Крис Найт в своей монографии "Blood Relations. Menstruation and the Origins of Culture" пишет: "В этом свете кажется необычным, что сторонники постепенной эволюции в палеоантропологии преуспели в проведении упрощённых параллелей между распределением мяса у приматов и моделями распределения мяса, характерными для традиционных обществ охотников и собирателей. Феминистская писательница Фрэнсис Дальберг, например, утверждала, что в совместном питании (food-sharing) охотников-собирателей нет ничего необычного: оно развилось «среди шимпанзе, современных им людей-собирателей и, конечно же, среди древних гоминид». Дальберг утверждала, что успешный охотник-шимпанзе делится с другими самцами, а иногда и со взрослой самкой, особенно в период течки. В том же духе приматолог Хладик утверждал, что «охотничье и мясоедческое поведение шимпанзе можно сравнить с тем, что известно о примитивных человеческих племенах охотников-собирателей»; в то время как его коллега настаивал, что охота шимпанзе «стирает грань между человеческим и нечеловеческим поведением» (Harding). Подобные утверждения практически не подвергались сомнению до конца 1980-х годов".
По-моему, эти утверждения и поныне в ходу.
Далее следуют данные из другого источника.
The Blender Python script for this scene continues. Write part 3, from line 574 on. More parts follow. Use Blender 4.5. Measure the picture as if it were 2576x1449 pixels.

По крайней мере, С. Дробышевский везде рассказывает, что "человек — один из видов обезьяны". Он тоже старательно стирает грани между человеческим и нечеловеческим поведением. Среди людей как обезьяны поступают лишь алкаши, потерявшие человеческий облик: сами жрут и пьют, а жене и детям — кукиш с маслом.
![]() |
| «Девятый вал», Василий Иванович Колотев. 1979 г |
Сейчас неандертальцев "притягивают за уши" к homo sapiens; типа, они наши "братья по разуму"; в Сети постят картинки с красивыми, добродушными лицами неандертальцев. И закрывают глаза на то, что наши "братишки" были каннибалами и, к тому же, питались падалью. На сайте ANTROPOGENEZ.RU сообщается, что, как предположили учёные, "неандертальцы не брезговали личинками мух".
Антрополог Мелани Бисли выдвинула гипотезу: неандертальцы могли хранить мясо, ферментируя его, как это делают некоторые коренные народы Севера. А в процессе ферментации в мясе, конечно, заводились личинки мух. И неандертальцы, судя по всему, не брезговали ими перекусить.
Но при этом оленей помещают в торфяное болото, тушу тюленя помещают «консервироваться» под прессом в прохладную яму и закапывают её. Никаких мух там нет. Мухи слетаются и откладывают свои личинки на разлагающиеся трупы животных в открытых ямах. Так что гипотеза Мелани Бисли не выдерживает критики. Но "легче" было придумать версию с личинками, чем прямо признать очевидное. Очевидное же состоит в том, что неандертальцы питались падалью, как писал в своё время Поршнев. Подробнее см.: "Суперохотники" предпочитают мясо с гнильцой.
И вот возникает сакраментальный вопрос: зачем антропологи "притягивают" за уши к роду человеческому существо, у которого не хватало ума на то, чтобы убить животное или наловить себе рыбы, приготовить мясо по-человечески, на огне, и съесть его? Неандертальцы не оставили после себя ни одного образца фигуративного искусства ("палочки", "макароны" и "чёрточки" - не в счёт). И их приравнивают к кроманьонцам, которые сразу после появления в Европе "отметились" многочисленными образцами пещерной живописи.
Лично я считаю, что такая "уравниловка" свидетельствует лишь о деградации современного человечества. Приравнивая себя к гоминидам и прочим приматам, люди тем самым опускаются на уровень обезьян. Немного перефразируя Александра Блока, Дробышевский говорит: «Да, обезьяны — мы! Да, гоминиды — мы, / С раскосыми и жадными очами!»